Cartas al director
Me duele amar España
Me duele España como duele aquello que se ama sin ingenuidad. Duele como un país que se contempla en el espejo y sonríe mientras sangra en silencio. La recorro con una mirada cansada de elegir entre la indignación y el llanto: plazas donde la memoria bosteza, ríos que llevan historias que nadie escucha, pueblos que se vacían como casas cerradas demasiado tiempo, ciudades que laten deprisa, pero sin profundidad.
Cada calle es una prueba: de lo que fuimos, de lo que podríamos ser, de lo que se nos niega. La política es un escenario gastado, máscaras que repiten promesas huecas, palabras que no empujan nada. La corrupción roe la confianza hasta el hueso; la ética observa, arrinconada, mientras la mediocridad se aplaude, disfrazada de normalidad y nostalgia.
La juventud —que debería ser impulso, riesgo, desobediencia— camina sobre un suelo inestable. Tropieza con la precariedad, se marcha o se queda resistiendo, tratando de sostener un país que parece olvidar que la esperanza también es una responsabilidad colectiva. Sus pasos resuenan en un vacío que no eligieron; sus manos quieren construir, pero encuentran puertas cerradas.
Y, aun así, España permanece. Hermosa y herida.

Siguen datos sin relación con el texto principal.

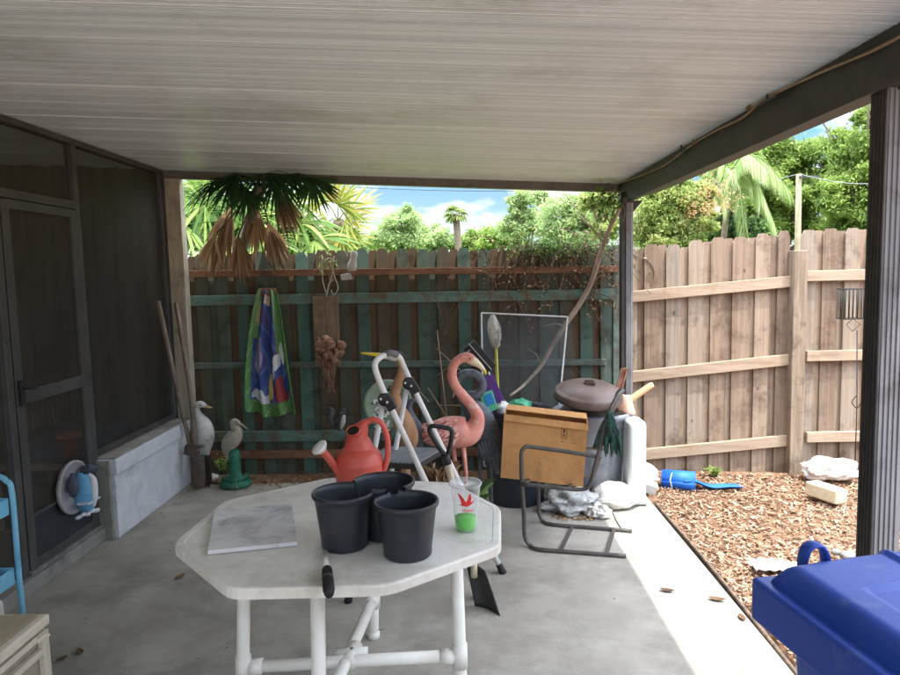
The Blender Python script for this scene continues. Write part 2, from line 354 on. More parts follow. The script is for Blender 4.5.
# ------------------------------------------------------------------ screen enclosure on the left
ZF = lambda y: 0
WX = -2.33
enc = thing('screen_enclosure', 'dark screened porch wall with grey frames under the roof at the left', 'screen wall', (WX, 4, 0))
def member(y, z0, z1, w=.045, name='frame_post', x=WX, dx=.05): return MB().box((x, y, (z0+z1)/2), (dx, w, z1-z0)).build(name, m_frame, enc, bevel=.003)
TOP = ZR(WX)-.004
KY0 = 4.10
member(4.085, .08, TOP-.03, .05); member(5.26, .53, TOP-.03, .05); member(5.325, .50, TOP-.03, .07, name='jamb', x=WX+.008); member(3.36, .08, TOP-.03, .05); member(1.2, .0, TOP-.03, .05)
fr = MB().box((WX, 2.2, TOP-.018), (.06, 6.2, .03)); fr.build('top_rail', m_frame, enc)
fr = MB().box((WX+.004, 4.68, .545), (.045, 1.14, .03)); fr.build('bottom_rail', m_frame, enc)
fr = MB().box((WX, 3.72, 2.075), (.052, .68, .045)); fr.build('transom_rail', m_frame, enc)
sp = MB().add([(WX, 4.11, .56), (WX, 5.24, .56), (WX, 5.24, TOP-.03), (WX, 4.11, TOP-.03)], [(0, 1, 2, 3)]); sp.build('screen_panel', m_screen, enc)
sp = MB().add([(WX, 3.385, 2.10), (WX, 4.06, 2.10), (WX, 4.06, TOP-.03), (WX, 3.385, TOP-.03)], [(0, 1, 2, 3)]); sp.build('screen_panel', m_screen, enc)
sp = MB().add([(WX, 1.2, .1), (WX, 3.33, .1), (WX, 3.33, TOP-.03), (WX, 1.2, TOP-.03)], [(0, 1, 2, 3)]); sp.build('screen_panel', m_screen, enc)
# the door
DX = WX+.012
door = MB()
dz0, dz1 = .10, 2.045
for yy, ww in ((3.425, .06), (4.03, .055)): door.box((DX, yy, (dz0+dz1)/2), (.03, ww, dz1-dz0))
door.box((DX, 3.7275, 2.022), (.029, .55, .05)); door.box((DX, 3.7275, 1.02), (.029, .55, .07)); door.box((DX, 3.7275, .385), (.029, .55, .016)); door.box((DX, 3.7275, .125), (.029, .55, .05))
dr = door.build('door', m_frame, enc, bevel=.003)
MB().add([(DX, 3.45, .40), (DX, 4.01, .40), (DX, 4.01, 2.0), (DX, 3.45, 2.0)], [(0, 1, 2, 3)]).build('door_screen', m_screen, dr)
MB().box((DX, 3.7275, .262), (.012, .55, .226)).build('kick_plate', mat('navy_metal', (34, 37, 44), (46, 50, 58), scale=6, rough=.45, dirt=(64, 66, 68), dirt_at=(.62, .9), dirt_scale=9), dr)
hd = MB().box((DX+.022, 3.425, 1.05), (.014, .035, .13)).tube([(DX+.028, 3.43, 1.07), (DX+.06, 3.44, 1.07), (DX+.062, 3.49, 1.065)], .007, 8); hd.build('handle', m_blackrub, dr)
tr = MB().box((WX+.012, 3.73, .092), (.06, .70, .02)); tr.build('threshold', mat('alu_sill', (112, 112, 112), (134, 134, 132), rough=.5, dirt=(80, 78, 74), dirt_scale=8), enc)
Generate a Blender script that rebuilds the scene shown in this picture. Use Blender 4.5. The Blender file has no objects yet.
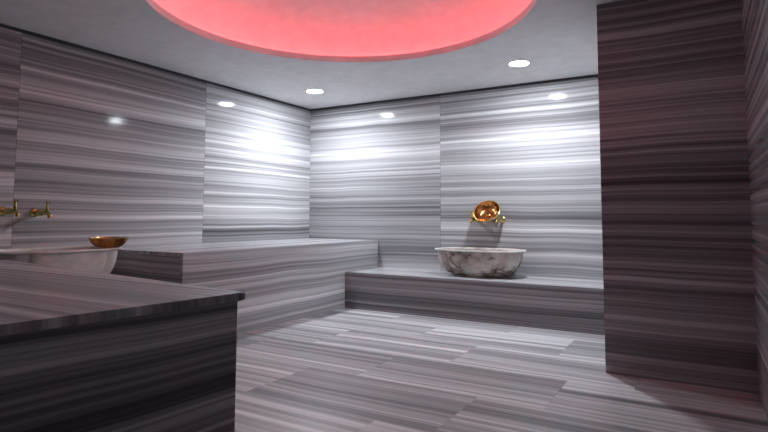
import bpy, bmesh, math, random
from mathutils import Vector, Matrix
PI = math.pi
S = bpy.context.scene
COL = S.collection

# ------------------------------------------------------------------ helpers
def link(name, bm, mat, parent=None, smooth=False):
    bmesh.ops.recalc_face_normals(bm, faces=bm.faces[:])
    me = bpy.data.meshes.new(name)
    bm.to_mesh(me); bm.free()
    if smooth:
        for p in me.polygons: p.use_smooth = True
        if smooth != 'all':
            try: me.set_sharp_from_angle(angle=math.radians(smooth))
            except Exception: pass
    me.materials.append(mat)
    o = bpy.data.objects.new(name, me); COL.objects.link(o)
    if parent: o.parent = parent
    return o

def thing(name, label, cat, loc=(0, 0, 0), rz=0, group=None):
    o = bpy.data.objects.new(name, None); COL.objects.link(o)
    o.empty_display_size = .1
    o.location = loc; o.rotation_euler = (0, 0, rz)
    o['label'] = label; o['category'] = cat
    if group: o['group'] = group
    return o

def struct(name, bm, mat, parent=None, smooth=False):
    o = link(name, bm, mat, parent, smooth)
    if not parent: o['kind'] = 'structure'
    return o

def box(bm, lo, hi, bev=0):
    r = bmesh.ops.create_cube(bm, size=1)
    vs = r['verts']
    for v in vs:
        v.co = Vector([lo[i] + (v.co[i] + .5) * (hi[i] - lo[i]) for i in range(3)])
    if bev:
        es = list({e for v in vs for e in v.link_edges})
        bmesh.ops.bevel(bm, geom=es, offset=bev, segments=2, affect='EDGES')
    return bm

def boxbm(lo, hi, bev=0):
    return box(bmesh.new(), lo, hi, bev)

def rings(bm, loops, closed_ends=(True, True)):
    """skin a list of equal-length vertex loops"""
    vl = [[bm.verts.new(c) for c in L] for L in loops]
    n = len(vl[0])
    for a, b in zip(vl, vl[1:]):
        for i in range(n):
            j = (i + 1) % n
            bm.faces.new((a[i], a[j], b[j], b[i]))
    if closed_ends[0]: bm.faces.new(vl[0][::-1])
    if closed_ends[1]: bm.faces.new(vl[-1])
    return bm

def lathe(bm, prof, n=32, M=Matrix.Identity(4), shape=None, ends=(True, True)):
    """prof: list of (r, z) around local Z"""
    L = []
    for r, z in prof:
        ring = []
        for i in range(n):
            a = 2 * PI * i / n
            k = shape(a, r, z) if shape else 1
            ring.append(M @ Vector((r * k * math.cos(a), r * k * math.sin(a), z)))
        L.append(ring)
    return rings(bm, L, ends)

def tube(bm, pts, rad, n=14):
    pts = [Vector(p) for p in pts]
    L = []
    prev = None
    for i, p in enumerate(pts):
        t = (pts[min(i + 1, len(pts) - 1)] - pts[max(i - 1, 0)]).normalized()
        ref = Vector((1, 0, 0)) if abs(t.x) < .9 else Vector((0, 0, 1))
        a = t.cross(ref).normalized(); b = t.cross(a)
        r = rad[i] if isinstance(rad, (list, tuple)) else rad
        L.append([p + a * r * math.cos(2 * PI * k / n) + b * r * math.sin(2 * PI * k / n) for k in range(n)])
    return rings(bm, L)

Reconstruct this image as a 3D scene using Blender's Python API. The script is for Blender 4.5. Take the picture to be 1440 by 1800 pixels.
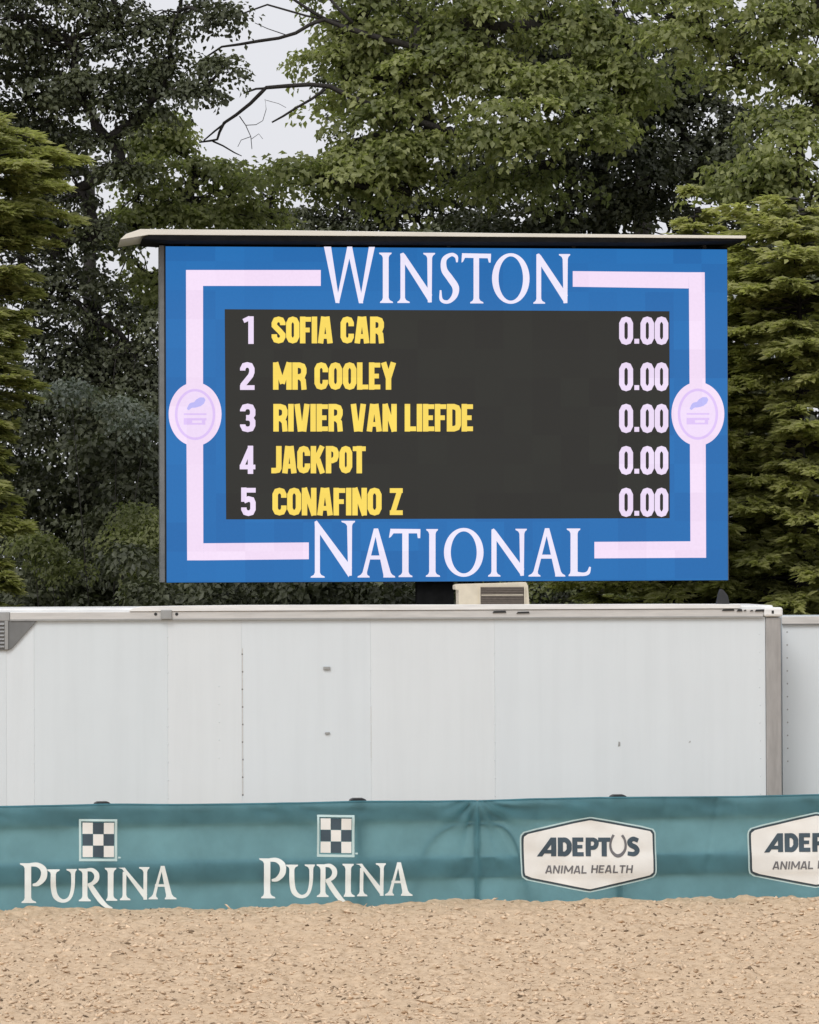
import bpy, math, random
import numpy as np
from mathutils import Matrix, Vector

# ---------------------------------------------------------------- camera, sky, sun, exposure
for o in list(bpy.data.objects):
    bpy.data.objects.remove(o)
scene = bpy.context.scene
COL = scene.collection
RNG = np.random.default_rng(7)
random.seed(7)

FPX = 6500.0            # focal length in pixels of the 1440x1800 photograph
CAM_H = 4.5
HORIZON = 1000.0
ROLL = math.radians(0.22)
pitch = math.atan((HORIZON - 900.0) / FPX)

cam_data = bpy.data.cameras.new('camera')
cam = bpy.data.objects.new('camera', cam_data)
COL.objects.link(cam)
cam_data.sensor_fit = 'HORIZONTAL'
cam_data.sensor_width = 36.0
cam_data.lens = 36.0 * FPX / 1440.0
cam_data.clip_start = 0.5
cam_data.clip_end = 3000.0
CAM_R = (Matrix.Rotation(math.pi / 2 + pitch, 3, 'X') @ Matrix.Rotation(-ROLL, 3, 'Z'))
cam.matrix_world = Matrix.Translation((0, 0, CAM_H)) @ CAM_R.to_4x4()
scene.camera = cam

SUN_EL, SUN_AZ = math.radians(48), math.radians(205)   # azimuth clockwise from +Y: behind the camera, to the left
world = bpy.data.worlds.new('World')
scene.world = world
world.use_nodes = True
wn, wl = world.node_tree.nodes, world.node_tree.links
wn.clear()
sky = wn.new('ShaderNodeTexSky')
sky.sky_type = 'NISHITA'
sky.sun_disc = False
sky.sun_elevation = SUN_EL
sky.sun_rotation = SUN_AZ
sky.dust_density = 6.0
hsv = wn.new('ShaderNodeHueSaturation')
hsv.inputs['Saturation'].default_value = 0.12
mixo = wn.new('ShaderNodeMixRGB')                # the cloud layer evens the clear sky out
mixo.inputs['Fac'].default_value = 0.78
mixo.inputs['Color2'].default_value = (9.35, 9.45, 10.0, 1)
bg = wn.new('ShaderNodeBackground')
bg.inputs['Strength'].default_value = 0.1
wo = wn.new('ShaderNodeOutputWorld')
wl.new(sky.outputs[0], hsv.inputs['Color'])
wl.new(hsv.outputs[0], mixo.inputs['Color1'])
wl.new(mixo.outputs[0], bg.inputs['Color'])
wl.new(bg.outputs[0], wo.inputs['Surface'])

sun_d = bpy.data.lights.new('sun', 'SUN')
sun_d.energy = 1.5
sun_d.angle = math.radians(25)
sun_d.color = (1.0, 0.98, 0.95)
sun = bpy.data.objects.new('sun', sun_d)
COL.objects.link(sun)
sd = Vector((math.sin(SUN_AZ) * math.cos(SUN_EL), math.cos(SUN_AZ) * math.cos(SUN_EL), math.sin(SUN_EL)))
sun.rotation_euler = sd.to_track_quat('Z', 'Y').to_euler()
sun.location = sd * 60

scene.view_settings.view_transform = 'Standard'
scene.view_settings.look = 'None'
scene.view_settings.exposure = 0.0
scene.view_settings.gamma = 1.0
scene.view_settings.use_curve_mapping = False
scene.render.engine = 'CYCLES'
scene.cycles.max_bounces = 8
scene.cycles.diffuse_bounces = 6
scene.cycles.transmission_bounces = 6
scene.cycles.caustics_reflective = False
scene.cycles.caustics_refractive = False

# ---------------------------------------------------------------- helpers
def ray(px, py):
    v = CAM_R @ Vector(((px - 720.0) / FPX, (900.0 - py) / FPX, -1.0))
    return v
def at(px, py, d):
    v = ray(px, py)
    t = d / v.y
    return Vector((v.x * t, d, CAM_H + v.z * t))
def on_ground(px, py, z=0.0):
    v = ray(px, py)
    t = (z - CAM_H) / v.z
    return Vector((v.x * t, v.y * t, z))

class Plane:
    """an upright plane; local axes: x along it (to the right), y away from the camera, z up"""
    def __init__(self, p, yaw):
        self.o = Vector((p[0], p[1], 0.0)); self.yaw = yaw
        self.u = Vector((math.cos(yaw), math.sin(yaw), 0)); self.n = Vector((-math.sin(yaw), math.cos(yaw), 0))
    def loc(self, px, py, off=0.0):
        v = ray(px, py); c = Vector((0, 0, CAM_H))
        t = (self.n.dot(self.o - c) + off) / self.n.dot(v)
        q = c + v * t - self.o
        return (self.u.dot(q), q.z)

def mesh_np(name, verts, faces, mats=None, smooth=False, fmat=None):
    """verts (N,3); faces (M,k) uniform array"""
    me = bpy.data.meshes.new(name)
    verts = np.ascontiguousarray(verts, dtype=np.float32)
    faces = np.ascontiguousarray(faces, dtype=np.int32)
    M, k = faces.shape
    me.vertices.add(len(verts)); me.vertices.foreach_set('co', verts.ravel())
    me.loops.add(M * k); me.loops.foreach_set('vertex_index', faces.ravel())
    me.polygons.add(M)
    me.polygons.foreach_set('loop_start', np.arange(0, M * k, k, dtype=np.int32))
    me.polygons.foreach_set('loop_total', np.full(M, k, dtype=np.int32))
    if smooth:
        me.polygons.foreach_set('use_smooth', np.ones(M, dtype=bool))
    if fmat is not None:
        me.polygons.foreach_set('material_index', np.ascontiguousarray(fmat, dtype=np.int32))
    me.update(); me.validate()
    for m in (mats or []):
        me.materials.append(m)
    return me

class MB:
    """collects shapes, builds one mesh object"""
    def __init__(self):
        self.v = []; self.f = []
    def add(self, vs, fs):
        b = len(self.v); self.v += [tuple(p) for p in vs]; self.f += [tuple(i + b for i in q) for q in fs]
        return self
    def box(self, x0, x1, y0, y1, z0, z1):
        vs = [(x0, y0, z0), (x1, y0, z0), (x1, y1, z0), (x0, y1, z0), (x0, y0, z1), (x1, y0, z1), (x1, y1, z1), (x0, y1, z1)]
        return self.add(vs, [(0, 3, 2, 1), (4, 5, 6, 7), (0, 1, 5, 4), (1, 2, 6, 5), (2, 3, 7, 6), (3, 0, 4, 7)])
    def prism(self, poly, y0, y1):
        """polygon in x,z (counter-clockwise seen from the camera) extruded from y0 to y1"""
        n = len(poly)
        vs = [(x, y0, z) for x, z in poly] + [(x, y1, z) for x, z in poly]
        fs = [tuple(range(n)), tuple(range(2 * n - 1, n - 1, -1))]
        fs += [(i, i + n, (i + 1) % n + n, (i + 1) % n) for i in range(n)]
        return self.add(vs, fs)
    def tube(self, pts, radii, n=7, cap=True):
        pts = [Vector(p) for p in pts]; rings = []
        for i, p in enumerate(pts):
            t = (pts[min(i + 1, len(pts) - 1)] - pts[max(i - 1, 0)]).normalized()
            a = t.cross(Vector((0, 0, 1)))
            if a.length < 0.05: a = t.cross(Vector((1, 0, 0)))
            a.normalize(); b = a.cross(t)
            rings.append([p + (a * math.cos(2 * math.pi * k / n) + b * math.sin(2 * math.pi * k / n)) * radii[i] for k in range(n)])
        vs = [q for r in rings for q in r]; fs = []
        for i in range(len(pts) - 1):
            for k in range(n):
                fs.append((i * n + k, i * n + (k + 1) % n, (i + 1) * n + (k + 1) % n, (i + 1) * n + k))
        if cap:
            fs.append(tuple(range(n - 1, -1, -1))); fs.append(tuple((len(pts) - 1) * n + k for k in range(n)))
        return self.add(vs, fs)
    def build(self, name, mat, parent=None, smooth=False, bevel=0.0):
        me = bpy.data.meshes.new(name)
        me.from_pydata(self.v, [], self.f); me.update()
        me.materials.append(mat)
        if smooth:
            me.polygons.foreach_set('use_smooth', [True] * len(me.polygons))
        o = bpy.data.objects.new(name, me); COL.objects.link(o)
        if parent: o.parent = parent
        if bevel:
            b = o.modifiers.new('bevel', 'BEVEL'); b.width = bevel; b.segments = 2; b.limit_method = 'ANGLE'
        return o

def link(name, me, parent=None):
    o = bpy.data.objects.new(name, me); COL.objects.link(o)
    if parent: o.parent = parent
    return o
def tag(o, label=None, cat=None, group=None, kind=None):
    if label: o['label'] = label
    if cat: o['category'] = cat
    if group: o['group'] = group
    if kind: o['kind'] = kind
    return o
def empty(name, loc, rz=0.0):
    o = bpy.data.objects.new(name, None); COL.objects.link(o)
    o.location = loc; o.rotation_euler = (0, 0, rz); o.empty_display_size = 0.3
    return o

# 2-D smooth value noise, 1 lattice step = 1 unit
_LAT = {}
def vnoise(x, y, seed):
    if seed not in _LAT: _LAT[seed] = np.random.default_rng(seed).random((256, 256)) * 2 - 1
    r = _LAT[seed]
    xi = np.floor(x).astype(int); yi = np.floor(y).astype(int)
    fx = x - xi; fy = y - yi
    fx = fx * fx * (3 - 2 * fx); fy = fy * fy * (3 - 2 * fy)
    a = r[xi % 256, yi % 256]; b = r[(xi + 1) % 256, yi % 256]; c = r[xi % 256, (yi + 1) % 256]; d = r[(xi + 1) % 256, (yi + 1) % 256]
    return (a * (1 - fx) + b * fx) * (1 - fy) + (c * (1 - fx) + d * fx) * fy

# ---------------------------------------------------------------- materials
def nmat(name):
    m = bpy.data.materials.new(name); m.use_nodes = True
    nt = m.node_tree; nt.nodes.clear()
    out = nt.nodes.new('ShaderNodeOutputMaterial')
    return m, nt, out
def noise(nt, scale, detail=3.0, rough=0.55, stretch=None, coord='Object'):
    tc = nt.nodes.new('ShaderNodeTexCoord'); n = nt.nodes.new('ShaderNodeTexNoise')
    n.inputs['Scale'].default_value = scale; n.inputs['Detail'].default_value = detail; n.inputs['Roughness'].default_value = rough
    if stretch:
        mp = nt.nodes.new('ShaderNodeMapping'); mp.inputs['Scale'].default_value = stretch
        nt.links.new(tc.outputs[coord], mp.inputs['Vector']); nt.links.new(mp.outputs[0], n.inputs['Vector'])
    else:
        nt.links.new(tc.outputs[coord], n.inputs['Vector'])
    return n.outputs['Fac']
def ramp(nt, fac, stops):
    r = nt.nodes.new('ShaderNodeValToRGB'); e = r.color_ramp.elements
    while len(e) < len(stops): e.new(0.5)
    for i, (p, c) in enumerate(stops):
        e[i].position = p; e[i].color = (*c, 1) if len(c) == 3 else c
    nt.links.new(fac, r.inputs['Fac'])
    return r.outputs['Color']
def mix(nt, fac, a, b, mode='MIX'):
    m = nt.nodes.new('ShaderNodeMixRGB'); m.blend_type = mode
    for s, v in ((m.inputs['Fac'], fac), (m.inputs['Color1'], a), (m.inputs['Color2'], b)):
        if hasattr(v, 'is_linked'): nt.links.new(v, s)
        elif isinstance(v, (int, float)): s.default_value = v
        else: s.default_value = (*v, 1)
    return m.outputs['Color']
def principled(nt, out, color, rough=0.6, metal=0.0, bump=None, spec=0.5, bdist=0.01, bstr=0.5):
    p = nt.nodes.new('ShaderNodeBsdfPrincipled')
    if hasattr(color, 'is_linked'): nt.links.new(color, p.inputs['Base Color'])
    else: p.inputs['Base Color'].default_value = (*color, 1)
    if hasattr(rough, 'is_linked'): nt.links.new(rough, p.inputs['Roughness'])
    else: p.inputs['Roughness'].default_value = rough
    p.inputs['Metallic'].default_value = metal
    p.inputs['Specular IOR Level'].default_value = spec
    if bump is not None:
        b = nt.nodes.new('ShaderNodeBump'); b.inputs['Strength'].default_value = bstr; b.inputs['Distance'].default_value = bdist
        nt.links.new(bump, b.inputs['Height']); nt.links.new(b.outputs[0], p.inputs['Normal'])
    nt.links.new(p.outputs[0], out.inputs['Surface'])
    return p
def simple(name, c, rough=0.6, metal=0.0, var=0.15, scale=6.0, stretch=None, spec=0.5, bstr=0.0, bdist=0.004):
    m, nt, out = nmat(name)
    f = noise(nt, scale, 4.0, 0.6, stretch)
    lo = tuple(x * (1 - var) for x in c); hi = tuple(min(1, x * (1 + var)) for x in c)
    col = ramp(nt, f, [(0.3, lo), (0.7, hi)])
    principled(nt, out, col, rough, metal, f if bstr else None, spec, bdist, bstr)
    return m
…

Viva en sus paisajes, en sus plazas, en su lengua, en su literatura, en una historia que se niega a desaparecer del todo. Persiste en una memoria que resiste, incluso cuando parece agotada.
Mi dolor no es rechazo: es rabia lúcida, ternura crítica, amor sin excusas. Me duele verla así y no apartar la mirada. La nombro para sostenerla, para medirle el pulso, para recordar que bajo la costra del desencanto todavía late algo capaz de renacer. Me duele amar España.